Update: This one too, of Lupe, from two years ago.

el is for leica.

22 Mar 2011

So here she is, properly christened: Eleanor, my sweet little Leica. 

Over brunch at Maialino on Saturday, Mark suggested Eleanor as a potential name for the new camera.  And not only did it seem like a good fit, but we realized that it had the added, built-in bonus of having El as a nickname.  As in, Oh, I’m taking The El with me today.   L El is for Leica, indeed!

When I told my friend Dan that the Leica finally had a name, he wrote to inform me that Eleanor was the name Nicholas Cage gave to the one car he couldn’t steal in The Fast and the Furious Gone in 60 Seconds.  (Dan, by the way, is a film scholar who specializes in things pretty far removed from TFATF GI60S, so I’m not sure in what context he found himself watching that movie.  Ahem.)  Upon hearing this, Mark pointed out: That makes it even better! You have what Nicholas Cage never could.  Heh.  Super bonus!

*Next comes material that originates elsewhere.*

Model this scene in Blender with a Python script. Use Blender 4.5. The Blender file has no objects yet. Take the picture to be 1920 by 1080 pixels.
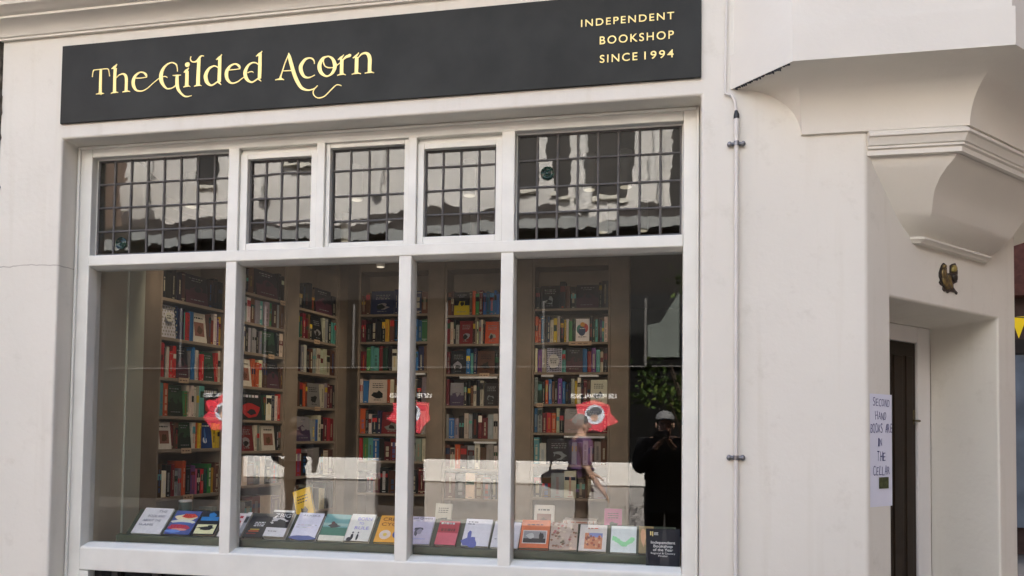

It’s a shame, though, that Eleanor’s christening was marred by weird film issues.  I don’t know if it was the Kodak Elitechrome 200 being wonky, or the metering being off as a result of the slide film, or if it’s my increasingly questionable negative scanner, but this roll came out with crazy purple tones, and with everything — minus the Maialino pics — underexposed and slightly unfocused.  The focusing could’ve been me, I know, but the shots had a more overall fuzziness to it.  Will try another round, this time with my usual Ektar, to make sure that there’s nothing funny going on with the lens or camera. 

Two additional thoughts without a good place to put them:

In writing this post, I only just now realized that last weekend was the closing weekend for the Tara Donovan show at Pace Gallery, which we managed to catch, and which was pretty great and trippy, with hundreds of thousands of nickel-plated steel pins coming together to create shimmery abstract drawings of sorts. 

Also, Mark says that the ricotta pancakes he had at Maialino on Saturday are possibly the best he’s ever had.  He’s from the Midwest, so the boy knows from pancakes.   The glass of Rosso Piceno I had with my bombolotti all’amatriciana was also pretty spectacular (as was my dish).  Maialino is back on its game.